Of course, how effective the Federal Reserve has been on your watch is a matter of opinion. The idolatry you've enjoyed, which I believe you've subtly encouraged, comes very close to portraying you as only capable of fixing problems, never creating them. That is as absurd as the 99% performance-rating that your fix-it skills normally get.

"Greenspan's Record: An Activist Unafraid to Depart from the Rules," read the headline in the recent Financial Times retrospective on your career. "Few would argue," the article declared, "that Mr. Greenspan's discretionary approach has been anything but successful."

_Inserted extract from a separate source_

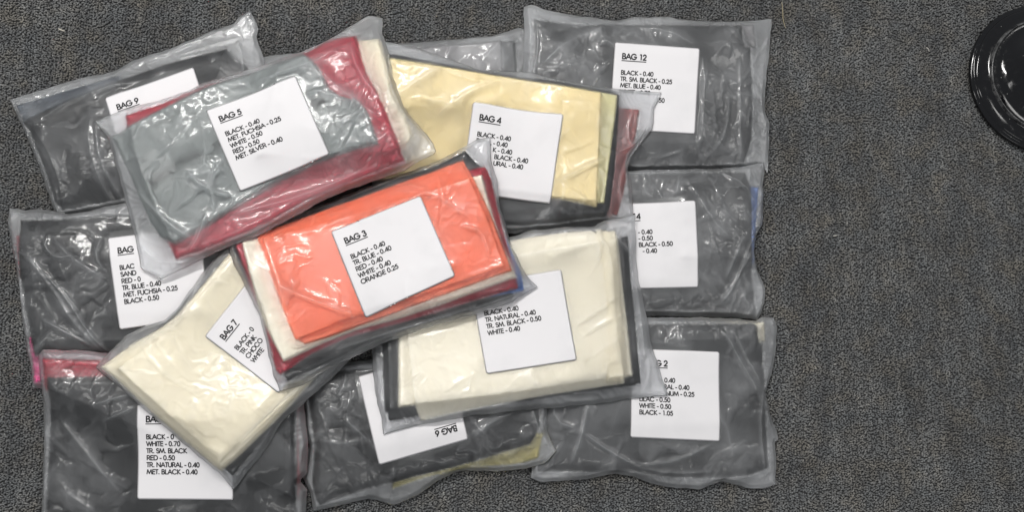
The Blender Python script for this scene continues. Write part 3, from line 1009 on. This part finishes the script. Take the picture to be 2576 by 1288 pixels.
# ================================================================== carpet
def carpet():
    m, nt, out = new_mat('grey_carpet_yarn')
    L = nt.links.new
    tc = N(nt, 'ShaderNodeTexCoord')
    at = N(nt, 'ShaderNodeAttribute', attribute_name='tint')
    cr = N(nt, 'ShaderNodeValToRGB')
    r = cr.color_ramp
    r.elements[0].position, r.elements[0].color = 0.0, (0.05, 0.05, 0.051, 1)
    r.elements[1].position, r.elements[1].color = 1.0, (0.43, 0.415, 0.375, 1)
    for p, c in ((.25, (.098, .099, .101, 1)), (.6, (.186, .186, .183, 1)), (.85, (.285, .282, .272, 1))):
        e = r.elements.new(p)
        e.color = c
    L(at.outputs['Fac'], cr.inputs[0])
    n1 = N(nt, 'ShaderNodeTexNoise', i_Scale=34.0, i_Detail=3.0)
    L(tc.outputs['Object'], n1.inputs['Vector'])
    cr2 = N(nt, 'ShaderNodeValToRGB')
    r2 = cr2.color_ramp
    r2.elements[0].position, r2.elements[0].color = 0.34, (0.97, 1.0, 1.03, 1)
    r2.elements[1].position, r2.elements[1].color = 0.68, (1.09, 1.03, 0.94, 1)
    e = r2.elements.new(.5)
    e.color = (1, 1, 1, 1)
    L(n1.outputs[0], cr2.inputs[0])
    mx = N(nt, 'ShaderNodeVectorMath', operation='MULTIPLY')
    L(cr.outputs[0], mx.inputs[0])
    L(cr2.outputs[0], mx.inputs[1])
    p = N(nt, 'ShaderNodeBsdfPrincipled', i_Roughness=0.85)
    p.inputs['Specular IOR Level'].default_value = 0.15
    L(mx.outputs[0], p.inputs['Base Color'])
    L(p.outputs[0], out.inputs[0])
    mb, ntb, outb = new_mat('carpet_backing')
    tcb = N(ntb, 'ShaderNodeTexCoord')
    nb = N(ntb, 'ShaderNodeTexNoise', i_Scale=300.0)
    ntb.links.new(tcb.outputs['Object'], nb.inputs['Vector'])
    crb = N(ntb, 'ShaderNodeValToRGB')
    crb.color_ramp.elements[0].color = (.045, .045, .049, 1)
    crb.color_ramp.elements[1].color = (.11, .11, .107, 1)
    ntb.links.new(nb.outputs[0], crb.inputs[0])
    pb = N(ntb, 'ShaderNodeBsdfPrincipled', i_Roughness=0.95)
    ntb.links.new(crb.outputs[0], pb.inputs['Base Color'])
    ntb.links.new(pb.outputs[0], outb.inputs[0])
    s = 1.6
    o = make_obj('carpet', np.array([(-s, -s, -.0051), (s, -s, -.0051), (s, s, -.0051), (-s, s, -.0051)]), np.array([(0, 1, 2, 3)]), mb)
    o['kind'] = 'structure'
    # yarn loops in rows running up the picture
    pxx, pyy = 0.0029, 0.0020
    ux = np.arange(-0.76, 0.77, pxx)
    uy = np.arange(-0.44, 0.48, pyy)
    gx, gy = np.meshgrid(ux, uy)
    gy = gy + (np.arange(len(ux)) % 2)[None] * pyy * .5
    gx, gy = gx.ravel(), gy.ravel()
    hid = blur(H, 0.006)
    keep = sample((blur((H > 0.008).astype(float), 0.01)), gx, gy) < 0.985
    gx, gy = gx[keep], gy[keep]
    # bigger loops are enough on the carpet beyond the frame
    ox, oy = np.meshgrid(np.arange(-1.4, 1.4, pxx * 2.5), np.arange(-1.1, 1.3, pyy * 2.5))
    ox, oy = ox.ravel(), oy.ravel()
    far = (ox < -0.762) | (ox > 0.768) | (oy < -0.442) | (oy > 0.48)
    big = np.r_[np.ones(len(gx)), np.full(far.sum(), 2.2)]
    gx, gy = np.r_[gx, ox[far]], np.r_[gy, oy[far]]
    n = len(gx)
    gx = gx + RNG.normal(0, .0007, n) + 0.0012 * noise(gx * 25, gy * 25, 90)
    gy = gy + RNG.normal(0, .0006, n)
    a = RNG.normal(0.1, 0.6, n) + 0.5 * noise(gx * 40, gy * 40, 91)
    ln = RNG.uniform(.0013, .0021, n) * big
    rd = RNG.uniform(.0008, .00115, n) * big ** .7
    zc = RNG.uniform(-.0036, -.0022, n)
    tilt = RNG.normal(0, .28, n)
    ca, sa = np.cos(a), np.sin(a)
    K = 4
    rings = [(-1.0, .35, -.9), (-.4, 1.0, .05), (.4, 1.0, .05), (1.05, .3, -1.0)]
    vs = []
    for (t, r_, dz) in rings:
        for k in range(K):
            th = 2 * math.pi * k / K
            lx = t * ln
            ly = math.cos(th) * rd * r_
            lz = math.sin(th) * rd * r_ + dz * rd * 1.1 + tilt * lx
            vs.append(np.stack([gx + lx * ca - ly * sa, gy + lx * sa + ly * ca, zc + lz], -1))
    vs = np.stack(vs, 1)
    q = []
    for i in range(len(rings) - 1):
        for k in range(K):
            q.append((i * K + k, i * K + (k + 1) % K, (i + 1) * K + (k + 1) % K, (i + 1) * K + k))
    q = np.array(q)
    Q = (q[None] + (np.arange(n) * K * len(rings))[:, None, None]).reshape(-1, 4)
    tint = np.clip(RNG.normal(.50, .10, n) + .12 * noise(gx * 120, gy * 30, 92) + .1 * noise(gx * 18, gy * 18, 93) + .09 * noise(gx * 70, gy * 7, 94) + .06 * noise(gx * 4, gy * 4, 95), 0, 1)
    tint = np.repeat(tint, K * len(rings))
    o = make_obj('carpet_pile', vs.reshape(-1, 3), Q, m, attrs={'tint': tint})
    o['kind'] = 'stuff'
    o['label'] = 'looped grey carpet pile with brown and bluish flecks'


carpet()

# ================================================================== black round base at the right edge
def round_base():
    m, nt, out = new_mat('black_gloss_enamel')
    L = nt.links.new
    tc = N(nt, 'ShaderNodeTexCoord')
    n1 = N(nt, 'ShaderNodeTexNoise', i_Scale=160.0, i_Detail=6.0)
    L(tc.outputs['Object'], n1.inputs['Vector'])
    mr = N(nt, 'ShaderNodeMapRange')
    mr.inputs[1].default_value, mr.inputs[2].default_value = .45, .8
    mr.inputs[3].default_value, mr.inputs[4].default_value = .07, .3
    L(n1.outputs[0], mr.inputs[0])
    vo = N(nt, 'ShaderNodeTexVoronoi', i_Scale=90.0)
    L(tc.outputs['Object'], vo.inputs['Vector'])
    cr = N(nt, 'ShaderNodeValToRGB')
    cr.color_ramp.elements[0].position, cr.color_ramp.elements[0].color = .03, (.25, .25, .24, 1)
    cr.color_ramp.elements[1].position, cr.color_ramp.elements[1].color = .07, (.004, .004, .005, 1)
    L(vo.outputs['Distance'], cr.inputs[0])
    p = N(nt, 'ShaderNodeBsdfPrincipled')
    L(cr.outputs[0], p.inputs['Base Color'])
    L(mr.outputs[0], p.inputs['Roughness'])
    L(p.outputs[0], out.inputs[0])
    mw, ntw, outw = new_mat('worn_enamel_edge')
    tcw = N(ntw, 'ShaderNodeTexCoord')
    nw = N(ntw, 'ShaderNodeTexNoise', i_Scale=70.0, i_Detail=6.0, i_Roughness=.7)
    ntw.links.new(tcw.outputs['Object'], nw.inputs['Vector'])
    crw = N(ntw, 'ShaderNodeValToRGB')
    crw.color_ramp.elements[0].position, crw.color_ramp.elements[0].color = .45, (.008, .008, .009, 1)
    crw.color_ramp.elements[1].position, crw.color_ramp.elements[1].color = .75, (.18, .18, .18, 1)
    ntw.links.new(nw.outputs[0], crw.inputs[0])
    pw = N(ntw, 'ShaderNodeBsdfPrincipled', i_Roughness=.25)
    ntw.links.new(crw.outputs[0], pw.inputs['Base Color'])
    ntw.links.new(pw.outputs[0], outw.inputs[0])
    c = unproj([(2636, 192)], np.array([0.012]))[0]
    e = unproj([(2449, 190)], np.array([0.012]))[0]
    Rr = float(np.linalg.norm(c - e))
    root = empty('round_base', (c[0], c[1], 0), 'glossy black round base with a stepped rim standing on bare carpet', 'stand base')
    nseg = 160

    def lathe(name, prof, mat):
        pr = np.array(prof)
        th = np.linspace(0, 2 * np.pi, nseg, endpoint=False)
        V_ = np.stack([c[0] + pr[:, 0, None] * np.cos(th), c[1] + pr[:, 0, None] * np.sin(th), np.repeat(pr[:, 1, None], nseg, 1)], -1).reshape(-1, 3)
        i = np.arange(len(pr) * nseg).reshape(len(pr), nseg)
        j = np.roll(i, -1, 1)
        Q_ = np.stack([i[:-1], j[:-1], j[1:], i[1:]], -1).reshape(-1, 4)
        return make_obj(name, V_, Q_, mat, root)
    k = Rr
    lathe('base_plate', [(k * .97, 0), (k, .001), (k, .003), (k * .998, .0046), (k * .985, .0056), (k * .962, .006), (k * .950, .0064), (k * .944, .0076),
                         (k * .935, .0088), (k * .92, .0094), (k * .86, .0102), (k * .80, .0112), (k * .785, .0122)], m)
    lathe('raised_ring', [(k * .785, .0122), (k * .775, .0150), (k * .763, .0162), (k * .75, .0150), (k * .742, .0128)], mw)
    lathe('dome', [(k * .742, .0128), (k * .70, .012), (k * .62, .014), (k * .55, .020), (k * .48, .028), (k * .43, .0345), (k * .40, .0385), (k * .375, .0405),
                   (k * .33, .042), (k * .25, .0432), (k * .14, .044), (k * .12, .046), (k * .11, .07), (k * .11, .12), (k * .10, .122), (.0005, .1225)], m)


round_base()

# ================================================================== bits of lint on the carpet
def fibre(name, pts, r, col, label, cat):
    m, nt, out = new_mat(name + '_material')
    p = N(nt, 'ShaderNodeBsdfPrincipled', i_Roughness=.7)
    p.inputs['Base Color'].default_value = (*col, 1)
    nt.links.new(p.outputs[0], out.inputs[0])
    w = unproj(resample(chaikin(chaikin(pts)), 24), np.full(24, .002))
    z = .0016 + .0008 * np.sin(np.linspace(0, 5, 24))
    K = 6
    V_ = []
    for i in range(24):
        t = w[min(i + 1, 23)] - w[max(i - 1, 0)]
        t = t / (np.linalg.norm(t) + 1e-9)
        rr = r * (0.35 + 0.65 * math.sin(math.pi * (i + .5) / 24) ** .5)
        for k in range(K):
            a = 2 * math.pi * k / K
            V_.append((w[i, 0] - t[1] * rr * math.cos(a), w[i, 1] + t[0] * rr * math.cos(a), z[i] + rr * math.sin(a)))
    Q_ = [(i * K + k, i * K + (k + 1) % K, (i + 1) * K + (k + 1) % K, (i + 1) * K + k) for i in range(23) for k in range(K)]
    o = make_obj(name, np.array(V_), np.array(Q_), m)
    o['label'] = label
    o['category'] = cat


fibre('straw', [(1967, 4), (1969, 30), (1970, 48), (1977, 68)], .0005, (.36, .31, .2), 'thin tan straw lying on the carpet right of BAG 12', 'straw')
fibre('lint', [(146, 71), (151, 73), (155, 75), (162, 76)], .0009, (.55, .52, .45), 'short pale lint thread on the carpet above BAG 9', 'lint')
fibre('lint', [(2330, 118), (2335, 122), (2339, 128)], .0007, (.5, .48, .44), 'pale lint fleck on the carpet left of the black round base', 'lint')
fibre('lint', [(2096, 594), (2102, 593), (2107, 591)], .0007, (.55, .53, .48), 'tiny white lint fleck on bare carpet right of BAG 14', 'lint')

For example, the article accepts your contention -- as does a similar evaluation in The Wall Street Journal -- that your central bank can't prevent bubbles. Thus, the stock-market bubble of the late 'Nineties, and the housing bubble of the past couple of years, were not even sins of omission on your part. What you do so successfully is resort to a "mopping-up" strategy once the bust occurs.

By framing this issue in this way, you evade the real question: To what extent, if any, can the Federal Reserve avoid creating boom and bust? You argued nearly 40 years ago, in an article called "Gold and Economic Freedom," that the central bank can't help destabilizing the economy. Isn't that why the booms on your watch were punctuated by two recessions? If you no longer agree with what you wrote (essentially the Austrian theory of the business cycle), you ought to explain why. Otherwise, the only question is whether the boom-and-bust cycle the central bank inevitably does cause can be mitigated in some way.

That concern is very different from the one you frequently express about avoiding price inflation. There, I'm willing to accept your professional bona fides. Volcker did the "very heavy lifting against inflation," as you recently put it, and you carry on his good work.

But when you recently told Rep. Ron Paul, the libertarian congressman from Texas, that the anti-inflation discipline of a gold standard is no longer needed because "central banking...has learned the dangers of fiat money," you sounded naive, at best. You, yourself, recently expressed concern that the government might eventually inflate to finance the retirement of the baby boomers. Indeed, it could be much worse than that. If governments around the world are running up debts to support their retirees, the pressure on their central banks to underwrite that debt ("monetize" it) by printing money could be impossible to resist. Not to do so could risk global recession.

"I assume," you observed, "that these imbalances will be resolved before stark choices again confront us."

That assumption is probably your most tragic legacy.